Antony summoned reinforcements. His soldiers quickly surrounded the Forum, broke into small groups, and marched down alleyways into the square. The crowd could not escape and a number of people were killed. Pushing his way through the press, Antony reached Octavian only with the greatest difficulty and escorted him home. There was no doubt that he had saved his colleague’s life, and in spectacular fashion.

This was a most instructive episode. It illustrates the continuing growth of a bloody-minded courage in Octavian. Through the exercise of will, Octavian, now twenty-four years old, was tempering himself in fire.

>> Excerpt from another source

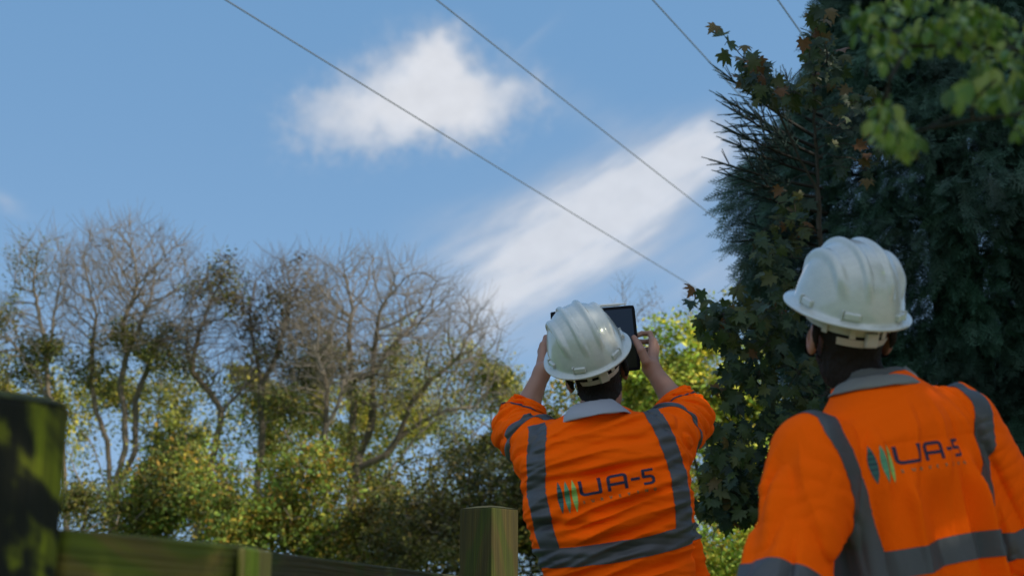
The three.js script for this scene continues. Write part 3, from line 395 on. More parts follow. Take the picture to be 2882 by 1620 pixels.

What kept Antony and Octavian in power was the active support of the people and the legions: this was a lesson they had already learned many bitter times. Octavian eventually realized that he would have to give way on the matter of Sextus. Discreet feelers were put out and soon an entente was in prospect. Menodorus in Sardinia wrote to Sextus, counseling against peace; either he should make war wholeheartedly, he recommended, or he should wait and see if the famine at Rome would enable him to drive a harder bargain.

Sextus rejected this advice and met the opposing leaders at a peace conference in the summer of 39 B.C. Accompanied by many of his Roman supporters, he sailed from Sicily in a huge flagship, with six banks of oars, leading a fine fleet. He anchored off Misenum, a headland at the northern end of the Bay of Naples dotted with the holiday villas of the rich, where the meeting was to be held. Wooden planks had been laid on piles in the sea, to create two platforms. Antony and Octavian went to the one nearer the coast and Sextus to the seaward platform. Enough water lay between them to allow the members of each party to talk among themselves without being overheard; exchanges between them had to be shouted, in a primitive and literal form of megaphone diplomacy.

These cautious arrangements were presumably made at the initiative of Sextus. Perhaps recalling the nightmare scene when he had watched his father go to his death on the Egyptian coast, he was determined not to risk his life by abandoning his ship for the terra firma of his enemies.

Sextus opened the discussions by demanding on behalf of the proscribed the return of all their confiscated property. Antony and Octavian agreed to buy back a quarter of the properties from their new owners. The news was published and immediately welcomed by victims of the proscription.